____ Data excerpt
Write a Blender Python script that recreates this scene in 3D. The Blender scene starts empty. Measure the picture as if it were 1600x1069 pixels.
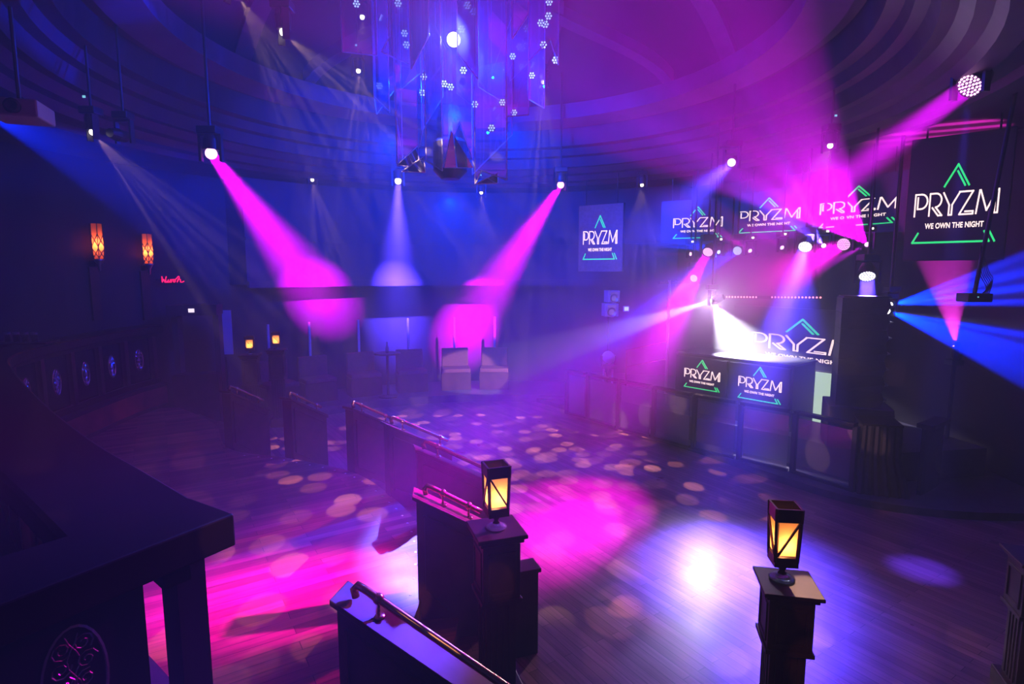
import bpy, bmesh, math, random
from mathutils import Vector, Matrix, Quaternion
random.seed(7)
PI = math.pi
scene = bpy.context.scene
COL = scene.collection

# ---------------------------------------------------------------- camera, haze, exposure
CAMZ, PITCH, F = 3.05, math.radians(7), 889.0
cam_d = bpy.data.cameras.new('camera'); cam_d.sensor_width = 36; cam_d.lens = F / 1600 * 36
cam_d.clip_start = 0.05; cam_d.clip_end = 200
cam = bpy.data.objects.new('camera', cam_d); COL.objects.link(cam)
cam.location = (0, 0, CAMZ); cam.rotation_euler = (PI / 2 - PITCH, 0, 0)
scene.camera = cam
scene.view_settings.view_transform = 'Standard'; scene.view_settings.look = 'None'
scene.view_settings.gamma = 1.0; scene.view_settings.use_curve_mapping = False
scene.view_settings.exposure = -0.25
cy = scene.cycles
cy.use_denoising = True; cy.use_adaptive_sampling = False; cy.use_light_tree = True
cy.max_bounces = 5; cy.diffuse_bounces = 1; cy.glossy_bounces = 3; cy.transmission_bounces = 4
cy.volume_bounces = 0; cy.transparent_max_bounces = 24
cy.sample_clamp_indirect = 4.0; cy.sample_clamp_direct = 0.0
cy.caustics_reflective = False; cy.caustics_refractive = False
world = bpy.data.worlds.new('world'); scene.world = world; world.use_nodes = True
wn = world.node_tree; wn.nodes.clear()
wo = wn.nodes.new('ShaderNodeOutputWorld'); wb = wn.nodes.new('ShaderNodeBackground')
wb.inputs['Color'].default_value = (0, 0, 0, 1)
wn.links.new(wb.outputs[0], wo.inputs['Surface'])
HAZE = 0.024                                             # theatrical haze filling the room
wv = wn.nodes.new('ShaderNodeVolumeScatter'); wv.inputs['Density'].default_value = HAZE
wv.inputs['Anisotropy'].default_value = 0.0
wn.links.new(wv.outputs[0], wo.inputs['Volume'])
# the haze is made thicker round the stage so the lamps there glow more
gp = wn.nodes.new('ShaderNodeNewGeometry'); vs_ = wn.nodes.new('ShaderNodeVectorMath'); vs_.operation = 'SUBTRACT'; vs_.inputs[1].default_value = (4.9, 9.4, 2.2)
wn.links.new(gp.outputs['Position'], vs_.inputs[0])
vl = wn.nodes.new('ShaderNodeVectorMath'); vl.operation = 'LENGTH'; wn.links.new(vs_.outputs[0], vl.inputs[0])
mr_ = wn.nodes.new('ShaderNodeMapRange'); mr_.interpolation_type = 'SMOOTHSTEP'
mr_.inputs['From Min'].default_value = 0.8; mr_.inputs['From Max'].default_value = 4.0
mr_.inputs['To Min'].default_value = 0.11; mr_.inputs['To Max'].default_value = HAZE
wn.links.new(vl.outputs['Value'], mr_.inputs['Value']); wn.links.new(mr_.outputs[0], wv.inputs['Density'])
world.cycles.volume_step_size = 1.5; cy.volume_step_rate = 1.0; cy.volume_max_steps = 14

MAG = (0.8, 0.0, 1.0); MAGF = (1.0, 0.0, 0.75); PINK = (1.0, 0.0, 0.35); MAGB = (0.9, 0.0, 0.7); BLUE = (0.0, 0.018, 1.0); PURP = (0.3, 0.0, 1.0)
LAV = (0.08, 0.04, 1.0); WARM = (1.0, 0.53, 0.36); WHITE = (1.0, 0.92, 1.0)

def G(x, y, z=None, Y=None):
    """survey point: where the sight line through photo point x, y meets height z (or depth Y)"""
    u = x - 800; v = 534.5 - y
    dy = F * math.cos(PITCH) + v * math.sin(PITCH); dz = v * math.cos(PITCH) - F * math.sin(PITCH)
    s = (z - CAMZ) / dz if z is not None else Y / dy
    return Vector((u * s, dy * s, CAMZ + dz * s))

# ---------------------------------------------------------------- materials
def mat(name, col, rough=0.5, metal=0.0, spec=0.5, emit=None, estr=0.0, noise=0.0, nscale=8.0, bump=0.0):
    m = bpy.data.materials.new(name); m.use_nodes = True
    nt = m.node_tree; b = nt.nodes['Principled BSDF']
    b.inputs['Base Color'].default_value = (*col, 1); b.inputs['Roughness'].default_value = rough
    b.inputs['Metallic'].default_value = metal; b.inputs['Specular IOR Level'].default_value = spec
    if emit:
        b.inputs['Emission Color'].default_value = (*emit, 1); b.inputs['Emission Strength'].default_value = estr
        if estr < 40: m.cycles.emission_sampling = 'NONE'
    if noise > 0 or bump > 0:
        tc = nt.nodes.new('ShaderNodeTexCoord'); n = nt.nodes.new('ShaderNodeTexNoise')
        n.inputs['Scale'].default_value = nscale; n.inputs['Detail'].default_value = 4
        nt.links.new(tc.outputs['Object'], n.inputs['Vector'])
        if noise > 0:
            r = nt.nodes.new('ShaderNodeValToRGB')
            r.color_ramp.elements[0].position = 0.3; r.color_ramp.elements[1].position = 0.7
            r.color_ramp.elements[0].color = (*[c * (1 - noise) for c in col], 1)
            r.color_ramp.elements[1].color = (*[min(1, c * (1 + noise)) for c in col], 1)
            nt.links.new(n.outputs['Fac'], r.inputs[0]); nt.links.new(r.outputs[0], b.inputs['Base Color'])
        if bump > 0:
            bp = nt.nodes.new('ShaderNodeBump'); bp.inputs['Strength'].default_value = bump
            nt.links.new(n.outputs['Fac'], bp.inputs['Height']); nt.links.new(bp.outputs[0], b.inputs['Normal'])
    return m

def wood_floor(name, ang, c1, c2, width=0.085, rough=0.3):
    m = bpy.data.materials.new(name); m.use_nodes = True; nt = m.node_tree; L = nt.links
    b = nt.nodes['Principled BSDF']
    tc = nt.nodes.new('ShaderNodeTexCoord'); mp = nt.nodes.new('ShaderNodeMapping')
    mp.inputs['Rotation'].default_value = (0, 0, -math.radians(ang))
    L.new(tc.outputs['Object'], mp.inputs['Vector'])
    br = nt.nodes.new('ShaderNodeTexBrick'); br.offset = 0.37; br.offset_frequency = 2
    br.inputs['Scale'].default_value = 1.0; br.inputs['Brick Width'].default_value = 1.1
    br.inputs['Row Height'].default_value = width; br.inputs['Mortar Size'].default_value = 0.0022
    br.inputs['Mortar Smooth'].default_value = 0.1; br.inputs['Bias'].default_value = 0.0
    br.inputs['Color1'].default_value = (*c1, 1); br.inputs['Color2'].default_value = (*c2, 1)
    br.inputs['Mortar'].default_value = (0.02, 0.008, 0.006, 1)
    L.new(mp.outputs[0], br.inputs['Vector'])
    mp2 = nt.nodes.new('ShaderNodeMapping'); mp2.inputs['Scale'].default_value = (1.5, 30, 1)
    L.new(mp.outputs[0], mp2.inputs['Vector'])
    gr = nt.nodes.new('ShaderNodeTexNoise'); gr.inputs['Scale'].default_value = 1.5; gr.inputs['Detail'].default_value = 6
    L.new(mp2.outputs[0], gr.inputs['Vector'])
    mx = nt.nodes.new('ShaderNodeMix'); mx.data_type = 'RGBA'; mx.blend_type = 'MULTIPLY'
    mx.inputs['Factor'].default_value = 0.6
    cr = nt.nodes.new('ShaderNodeValToRGB'); cr.color_ramp.elements[0].color = (0.35, 0.35, 0.35, 1)
    cr.color_ramp.elements[0].position = 0.3; cr.color_ramp.elements[1].position = 0.68
    L.new(gr.outputs['Fac'], cr.inputs[0])
    L.new(br.outputs['Color'], mx.inputs['A']); L.new(cr.outputs[0], mx.inputs['B'])
    L.new(mx.outputs['Result'], b.inputs['Base Color'])
    sc = nt.nodes.new('ShaderNodeTexNoise'); sc.inputs['Scale'].default_value = 3; sc.inputs['Detail'].default_value = 8
    L.new(tc.outputs['Object'], sc.inputs['Vector'])
    rr = nt.nodes.new('ShaderNodeMapRange'); rr.inputs['To Min'].default_value = rough - 0.08
    rr.inputs['To Max'].default_value = rough + 0.2
    L.new(sc.outputs['Fac'], rr.inputs['Value']); L.new(rr.outputs[0], b.inputs['Roughness'])
    bp = nt.nodes.new('ShaderNodeBump'); bp.inputs['Strength'].default_value = 0.35; bp.inputs['Distance'].default_value = 0.004
    iv = nt.nodes.new('ShaderNodeMath'); iv.operation = 'SUBTRACT'; iv.inputs[0].default_value = 1.0
    L.new(br.outputs['Fac'], iv.inputs[1]); L.new(iv.outputs[0], bp.inputs['Height'])
    L.new(bp.outputs[0], b.inputs['Normal'])
    b.inputs['Specular IOR Level'].default_value = 0.45
    return m

def clear(name, tint=(1, 1, 1), gloss=0.12, gcol=(1, 1, 1), rough=0.02, diff=0.0, dcol=(1, 1, 1)):
    m = bpy.data.materials.new(name); m.use_nodes = True; nt = m.node_tree; L = nt.links
    nt.nodes.clear(); o = nt.nodes.new('ShaderNodeOutputMaterial')
    t = nt.nodes.new('ShaderNodeBsdfTransparent'); t.inputs[0].default_value = (*tint, 1)
    g = nt.nodes.new('ShaderNodeBsdfGlossy'); g.inputs[0].default_value = (*gcol, 1); g.inputs['Roughness'].default_value = rough
    fr = nt.nodes.new('ShaderNodeLayerWeight'); fr.inputs[0].default_value = 0.35
    mr = nt.nodes.new('ShaderNodeMapRange'); mr.inputs['To Min'].default_value = gloss; mr.inputs['To Max'].default_value = 0.9
    L.new(fr.outputs['Fresnel'], mr.inputs['Value'])
    mx = nt.nodes.new('ShaderNodeMixShader'); L.new(mr.outputs[0], mx.inputs[0])
    L.new(t.outputs[0], mx.inputs[1]); L.new(g.outputs[0], mx.inputs[2]); last = mx
    if diff > 0:
        d = nt.nodes.new('ShaderNodeBsdfDiffuse'); d.inputs[0].default_value = (*dcol, 1)
        tl = nt.nodes.new('ShaderNodeBsdfTranslucent'); tl.inputs[0].default_value = (*dcol, 1)
        md = nt.nodes.new('ShaderNodeMixShader'); md.inputs[0].default_value = 0.5
        L.new(d.outputs[0], md.inputs[1]); L.new(tl.outputs[0], md.inputs[2])
        m2 = nt.nodes.new('ShaderNodeMixShader'); m2.inputs[0].default_value = diff
        L.new(mx.outputs[0], m2.inputs[1]); L.new(md.outputs[0], m2.inputs[2]); last = m2
    L.new(last.outputs[0], o.inputs['Surface'])
    return m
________
> **Challenge**: Write down every line from the opening of the listing to the line with "COL = scene.collection", both included, and nothing else; the pictures are omitted.

> **Reply**:
Write a Blender Python script that recreates this scene in 3D. The Blender scene starts empty. Measure the picture as if it were 1600x1069 pixels.
import bpy, bmesh, math, random
from mathutils import Vector, Matrix, Quaternion
random.seed(7)
PI = math.pi
scene = bpy.context.scene
COL = scene.collection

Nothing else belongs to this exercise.